Mesmo depois das duas grandes guerras, os árabes continuaram a buscar no Brasil seu novo lar. Foi assim durante a Guerra Civil libanesa, entre 1975 e 1990, depois com palestinos no começo dos anos 2000, e, desde o conflito de 2011, com os sírios. No caso mais recente, porém, não se trata de imigrantes, mas de refugiados. Ou seja, pessoas que buscaram outro local para viver em razão de conflitos em seu território de origem. De acordo com dados do Alto Comissariado das Nações Unidas para os Refugiados (Acnur), 3.326 sírios foram aceitos como refugiados no Brasil entre 2011 e 2018, o equivalente a 40% do total de refúgios concedidos pelo Brasil no período. No mesmo período, 350 palestinos, ou 4% do total, receberam refúgio no Brasil, além de 110 iraquianos, ou 1% do total.
Muitos desses refugiados optaram por viver no Brasil porque o País ofereceu condições para que chegassem sem documentos, por meio de uma portaria editada pela ex-presidente Dilma Rousseff (2011-2016). Essa portaria permitia que os solicitantes de refúgio entrassem no Brasil até que obtivessem, no País, documentos e a aceitação do seu pedido.

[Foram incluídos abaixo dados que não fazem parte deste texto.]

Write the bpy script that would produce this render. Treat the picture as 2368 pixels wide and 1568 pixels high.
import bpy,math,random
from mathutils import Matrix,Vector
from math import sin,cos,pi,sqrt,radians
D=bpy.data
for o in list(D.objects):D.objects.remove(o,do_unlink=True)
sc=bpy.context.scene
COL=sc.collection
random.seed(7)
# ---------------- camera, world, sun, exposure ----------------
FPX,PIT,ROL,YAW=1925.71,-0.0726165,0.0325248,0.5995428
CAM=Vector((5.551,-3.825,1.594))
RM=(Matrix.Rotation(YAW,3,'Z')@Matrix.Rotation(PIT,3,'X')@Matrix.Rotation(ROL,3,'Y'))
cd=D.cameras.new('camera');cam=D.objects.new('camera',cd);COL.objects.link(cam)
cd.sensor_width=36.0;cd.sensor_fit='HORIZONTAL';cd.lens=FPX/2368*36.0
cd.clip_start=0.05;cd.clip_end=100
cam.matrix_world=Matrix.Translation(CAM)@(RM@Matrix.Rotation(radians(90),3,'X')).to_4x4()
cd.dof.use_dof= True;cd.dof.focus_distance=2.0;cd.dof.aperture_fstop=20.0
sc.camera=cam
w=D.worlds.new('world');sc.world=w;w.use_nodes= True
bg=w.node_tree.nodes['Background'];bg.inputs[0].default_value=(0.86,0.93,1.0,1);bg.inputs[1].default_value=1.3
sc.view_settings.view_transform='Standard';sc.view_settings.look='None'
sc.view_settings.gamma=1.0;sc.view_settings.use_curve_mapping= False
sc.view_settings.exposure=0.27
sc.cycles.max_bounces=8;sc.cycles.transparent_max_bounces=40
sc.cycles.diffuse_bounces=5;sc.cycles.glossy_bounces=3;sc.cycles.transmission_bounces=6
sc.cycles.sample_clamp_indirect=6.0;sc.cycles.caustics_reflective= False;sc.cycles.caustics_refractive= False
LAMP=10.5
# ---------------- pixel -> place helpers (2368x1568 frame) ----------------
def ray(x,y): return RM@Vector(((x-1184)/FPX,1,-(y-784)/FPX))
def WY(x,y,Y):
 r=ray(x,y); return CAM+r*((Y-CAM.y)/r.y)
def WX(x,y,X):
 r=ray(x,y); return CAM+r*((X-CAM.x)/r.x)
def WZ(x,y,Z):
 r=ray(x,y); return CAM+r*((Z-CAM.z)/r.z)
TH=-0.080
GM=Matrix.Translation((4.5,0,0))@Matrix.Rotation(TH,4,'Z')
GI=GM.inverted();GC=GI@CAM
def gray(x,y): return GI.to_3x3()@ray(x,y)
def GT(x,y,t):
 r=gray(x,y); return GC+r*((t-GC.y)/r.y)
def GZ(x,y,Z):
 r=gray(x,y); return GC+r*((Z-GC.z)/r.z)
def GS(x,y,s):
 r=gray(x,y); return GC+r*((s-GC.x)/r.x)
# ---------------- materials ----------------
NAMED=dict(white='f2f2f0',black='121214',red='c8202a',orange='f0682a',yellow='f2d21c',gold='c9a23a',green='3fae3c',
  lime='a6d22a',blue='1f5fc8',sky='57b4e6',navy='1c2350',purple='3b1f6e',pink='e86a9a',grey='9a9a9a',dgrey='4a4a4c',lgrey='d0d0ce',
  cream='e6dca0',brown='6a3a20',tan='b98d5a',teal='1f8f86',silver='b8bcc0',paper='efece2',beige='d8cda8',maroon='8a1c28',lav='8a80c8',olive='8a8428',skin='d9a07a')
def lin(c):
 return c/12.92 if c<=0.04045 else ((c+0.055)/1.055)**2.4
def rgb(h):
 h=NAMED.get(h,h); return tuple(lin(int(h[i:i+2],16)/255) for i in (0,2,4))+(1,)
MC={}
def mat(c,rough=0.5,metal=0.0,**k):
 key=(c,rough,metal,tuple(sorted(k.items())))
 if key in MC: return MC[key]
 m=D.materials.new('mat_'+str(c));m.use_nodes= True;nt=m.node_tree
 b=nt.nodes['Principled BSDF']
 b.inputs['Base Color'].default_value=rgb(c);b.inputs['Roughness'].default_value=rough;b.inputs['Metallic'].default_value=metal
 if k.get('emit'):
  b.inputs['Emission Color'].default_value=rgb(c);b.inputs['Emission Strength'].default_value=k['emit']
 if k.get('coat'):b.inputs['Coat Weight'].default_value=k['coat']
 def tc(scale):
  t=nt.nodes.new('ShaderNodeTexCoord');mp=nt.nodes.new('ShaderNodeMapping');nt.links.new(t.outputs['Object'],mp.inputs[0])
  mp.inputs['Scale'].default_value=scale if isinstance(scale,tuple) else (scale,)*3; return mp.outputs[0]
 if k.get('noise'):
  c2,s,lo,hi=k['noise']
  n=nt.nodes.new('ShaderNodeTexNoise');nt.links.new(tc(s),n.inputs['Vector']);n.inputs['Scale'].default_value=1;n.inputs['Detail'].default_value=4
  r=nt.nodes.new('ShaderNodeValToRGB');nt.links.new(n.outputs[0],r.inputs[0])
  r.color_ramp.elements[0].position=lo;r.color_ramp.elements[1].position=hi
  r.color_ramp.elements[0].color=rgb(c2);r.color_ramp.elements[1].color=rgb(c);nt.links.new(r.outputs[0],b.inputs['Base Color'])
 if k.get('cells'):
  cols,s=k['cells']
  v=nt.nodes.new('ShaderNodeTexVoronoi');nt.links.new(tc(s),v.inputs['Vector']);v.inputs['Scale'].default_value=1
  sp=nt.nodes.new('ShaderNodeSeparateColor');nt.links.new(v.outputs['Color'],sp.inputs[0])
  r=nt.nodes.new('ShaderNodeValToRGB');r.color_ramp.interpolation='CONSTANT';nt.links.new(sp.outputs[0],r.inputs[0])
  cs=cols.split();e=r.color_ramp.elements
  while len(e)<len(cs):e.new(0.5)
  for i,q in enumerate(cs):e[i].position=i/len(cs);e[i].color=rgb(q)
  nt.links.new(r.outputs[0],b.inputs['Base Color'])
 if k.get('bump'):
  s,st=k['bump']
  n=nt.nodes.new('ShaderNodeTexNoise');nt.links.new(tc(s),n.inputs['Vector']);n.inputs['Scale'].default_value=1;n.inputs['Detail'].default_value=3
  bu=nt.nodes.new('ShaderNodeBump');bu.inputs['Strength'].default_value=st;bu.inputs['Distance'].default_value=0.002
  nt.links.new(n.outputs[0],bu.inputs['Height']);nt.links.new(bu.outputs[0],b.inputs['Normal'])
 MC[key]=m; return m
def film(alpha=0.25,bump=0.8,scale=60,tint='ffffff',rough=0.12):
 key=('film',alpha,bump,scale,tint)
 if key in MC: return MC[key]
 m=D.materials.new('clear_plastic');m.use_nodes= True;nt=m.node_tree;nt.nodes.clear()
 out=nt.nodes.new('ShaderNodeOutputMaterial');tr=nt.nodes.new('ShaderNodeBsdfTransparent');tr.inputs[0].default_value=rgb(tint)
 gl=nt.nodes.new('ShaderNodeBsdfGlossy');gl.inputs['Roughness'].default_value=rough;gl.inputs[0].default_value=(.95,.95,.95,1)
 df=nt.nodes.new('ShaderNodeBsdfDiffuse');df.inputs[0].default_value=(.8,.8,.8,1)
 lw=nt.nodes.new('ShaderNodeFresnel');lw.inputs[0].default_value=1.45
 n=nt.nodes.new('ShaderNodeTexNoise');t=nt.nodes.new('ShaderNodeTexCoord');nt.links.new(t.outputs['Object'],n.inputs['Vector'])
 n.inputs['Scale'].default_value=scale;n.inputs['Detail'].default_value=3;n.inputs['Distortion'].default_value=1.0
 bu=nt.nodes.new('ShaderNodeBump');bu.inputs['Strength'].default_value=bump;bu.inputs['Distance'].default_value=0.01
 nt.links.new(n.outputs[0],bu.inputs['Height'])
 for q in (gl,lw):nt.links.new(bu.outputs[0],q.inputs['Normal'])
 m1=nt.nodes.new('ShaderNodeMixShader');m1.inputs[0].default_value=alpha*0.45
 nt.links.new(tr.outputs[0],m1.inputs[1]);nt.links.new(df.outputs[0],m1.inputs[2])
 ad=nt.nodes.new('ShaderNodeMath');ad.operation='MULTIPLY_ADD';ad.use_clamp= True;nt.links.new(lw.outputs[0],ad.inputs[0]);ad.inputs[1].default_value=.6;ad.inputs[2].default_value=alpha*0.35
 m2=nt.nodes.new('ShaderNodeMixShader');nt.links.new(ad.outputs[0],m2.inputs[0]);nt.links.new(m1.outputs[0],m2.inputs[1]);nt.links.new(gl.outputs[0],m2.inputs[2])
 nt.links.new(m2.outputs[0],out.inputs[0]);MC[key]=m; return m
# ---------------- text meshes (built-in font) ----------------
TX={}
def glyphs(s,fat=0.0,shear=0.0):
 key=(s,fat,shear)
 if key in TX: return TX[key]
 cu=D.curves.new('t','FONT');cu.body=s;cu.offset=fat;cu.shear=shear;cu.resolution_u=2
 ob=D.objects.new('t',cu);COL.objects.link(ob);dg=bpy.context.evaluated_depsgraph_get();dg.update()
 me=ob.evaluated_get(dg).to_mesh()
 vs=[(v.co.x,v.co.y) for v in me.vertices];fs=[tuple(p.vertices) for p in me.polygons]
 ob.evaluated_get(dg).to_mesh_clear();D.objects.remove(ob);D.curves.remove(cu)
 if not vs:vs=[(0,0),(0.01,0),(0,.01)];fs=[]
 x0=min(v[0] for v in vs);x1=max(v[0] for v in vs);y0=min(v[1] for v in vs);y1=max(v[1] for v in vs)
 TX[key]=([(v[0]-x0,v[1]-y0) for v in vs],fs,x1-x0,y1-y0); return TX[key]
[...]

Se os árabes deixaram uma saborosa herança gastronômica, além de métodos de negociação e influência cultural por aqui, o Brasil também deixa sua marca em terras sírias e libanesas: “Alguns imigrantes ainda enviam dinheiro para seus familiares no Líbano, o que ajudou a desenvolver alguns vilarejos. Além disso, há regiões que tomam chimarrão. E pastel, coxinha e pão de queijo são parte do cardápio nas cidades do Vale do Bekaa, graças a um grupo de brasileiras que imigrou para lá. O Líbano também incorporou ao seu cardápio e ao seu dia a dia costumes brasileiros”, afirma Kathlab.